Documentário Laerte-se
Credito: Netflix/Divulgação

Laerte-se estreia na Netflix com história da cartunista. Leia entrevista com a Laerte!

Publicado em Entrevista, Filmes

Documentário da Netflix, Laerte-se, mostra intimidade da cartunista Laerte Coutinho por meio da trajetória e das questões de ser uma mulher

Foi publicamente que a cartunista Laerte Coutinho, 65 anos, assumiu a identidade de mulher. Apesar disso, ela sempre foi discreta em relação à intimidade. Não se sente à vontade em entrevistas, tem resistência a se tornar objeto de atenção e não gosta de ter pessoas dentro de casa. Tudo isso precisou ser superado para o documentário Laerte-se, disponível na Netflix. O processo, desde a ideia até a finalização, durou três anos e contou com direção de Lygia Barbosa da Silva e Eliane Brum, com roteiro também assinado por Raphael Scire e Nani Garcia.

A primeira ideia era fazer um documentário sobre o trabalho artístico da cartunista, que também passa pela admissão da Laerte mulher — foi por meio dos personagens Hugo e Muriel que ela mostrou esse desejo. Por sugestão de Laerte, o material ganhou outro direcionamento e passou a contar a história das mudanças na vida da cartunista. O principal questionamento naquele momento, e que segue até hoje, era se Laerte faria uma mudança em seu corpo. “Então, Laerte propôs começar um filme que falasse dessa história que ela estava vivendo, se ia colocar peitos e o que significava toda essa mudança na vida dela”, explica Lygia ao Próximo Capítulo.

Laerte vê na decisão de fazer a cirurgia uma audácia que tem um valor simbólico. “A mudança mais evidente (após a gravação de Laerte-se) é em relação à cirurgia de implante de seios, que continua indefinida. Mas passei por vários entendimentos do que isso significa (durante o processo)”, revela Laerte.

O principal desafio foi entrar na casa da cartunista — ato ao mesmo tempo figurativo e literal. “O nosso desafio era encontrar uma nudez, que não era do corpo, que nos levasse a questões e perguntas mais complexas, complicadas e camadas mais fundas, respeitando esse processo de interrogação da Laerte”, analisa Eliane.

Toda a construção de Laerte-se é levada pela história da reforma da casa e, ao mesmo tempo, sobre as transformações de Laerte, que define no documentário essa relação entre os dois atos: “A minha casa é inadequada e, por extensão, eu sou inadequada”. Já o nome do documentário tem a ver com o fato de Eliane Brum encarar Laerte como um verbo, “que é ao mesmo tempo imperativo e reflexivo”. “Essa é a questão mais importante: esse reflexivo. Nesse filme, a gente pensa nas questões da Laerte, mas a gente imagina que traz questões para todas as pessoas”, completa Eliane.

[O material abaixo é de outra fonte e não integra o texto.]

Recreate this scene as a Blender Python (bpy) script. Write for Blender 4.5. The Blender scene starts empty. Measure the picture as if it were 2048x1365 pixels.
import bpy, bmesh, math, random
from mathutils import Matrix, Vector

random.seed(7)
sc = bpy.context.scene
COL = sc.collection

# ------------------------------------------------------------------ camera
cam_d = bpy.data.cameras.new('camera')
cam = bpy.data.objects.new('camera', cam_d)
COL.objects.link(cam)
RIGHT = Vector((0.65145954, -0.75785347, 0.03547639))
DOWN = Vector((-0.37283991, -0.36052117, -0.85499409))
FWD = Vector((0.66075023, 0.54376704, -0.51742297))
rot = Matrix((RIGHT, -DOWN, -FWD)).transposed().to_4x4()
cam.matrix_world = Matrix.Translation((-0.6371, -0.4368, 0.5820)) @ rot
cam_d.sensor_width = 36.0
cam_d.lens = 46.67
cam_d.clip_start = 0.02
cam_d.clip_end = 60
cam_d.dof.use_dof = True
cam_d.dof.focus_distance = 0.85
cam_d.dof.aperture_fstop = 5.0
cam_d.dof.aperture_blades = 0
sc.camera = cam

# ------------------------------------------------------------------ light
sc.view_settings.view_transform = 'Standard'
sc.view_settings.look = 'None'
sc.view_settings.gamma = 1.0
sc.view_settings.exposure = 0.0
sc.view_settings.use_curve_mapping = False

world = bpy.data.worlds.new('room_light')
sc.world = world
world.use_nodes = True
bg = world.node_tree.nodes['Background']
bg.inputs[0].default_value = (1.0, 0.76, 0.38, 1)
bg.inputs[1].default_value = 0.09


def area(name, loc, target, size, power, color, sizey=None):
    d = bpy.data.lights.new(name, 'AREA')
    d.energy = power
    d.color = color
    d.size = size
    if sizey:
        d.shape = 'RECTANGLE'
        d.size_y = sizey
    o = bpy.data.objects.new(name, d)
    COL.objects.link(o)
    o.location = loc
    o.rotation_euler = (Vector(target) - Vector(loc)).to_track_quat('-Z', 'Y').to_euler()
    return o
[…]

O longa mostra desde as entrevistas de Laerte, em que ela revela o desejo por homens ainda na adolescência e acreditar que não foi um ato de coragem se assumir mulher aos 60 anos, a até momentos íntimos da cartunista, que vão desde a relação com o neto (que a chama de avô) até a depilação: “A primeira roupa foi a retirada dos pelos. Era um prelúdio de tudo.”

Entrevista com Laerte sobre Laerte-se

Qual foi o momento mais difícil durante o documentário?
Acho que foi, fora alguns momentos específicos e algumas conversas, admitir que o filme também trafegaria na minha casa. Porque por motivos difíceis, até para mim de entender, é muito complicado admitir pessoas dentro da minha casa. Receber pessoas ainda mais filmando… Ver-se filmada é uma experiência bem diferente de se ver no espelho. É como se ver no olhar da outra pessoa. É muito mais inquietante, gera um sentimento estranho. Esse foi o momento mais difícil, mas depois que passou, ficou tranquilo. A gente partiu para um outro nível de trabalho que acho que foi muito bom.

Em Laerte-se, você abre sua história e sua intimidade. Essa foi uma forma de representatividade para você ou para as outras pessoas?
Ambas as coisas. Acho que para mim atende tanto a um desejo de autoconhecimento e autorreflexão, como também vejo como um modo de espalhar essa experiência e fazer ela se tornar reflexão para outras pessoas. Eu sinto que na minha juventude houve muita falta disso. Nos anos 1970, esse tipo de material, para o pensamento e para os sentimentos não era fácil de achar, não que não houvesse, mas não era fácil de encontrar. Eu acho que esse filme também faz parte de um material que a nossa cultura pode usar para amadurecer.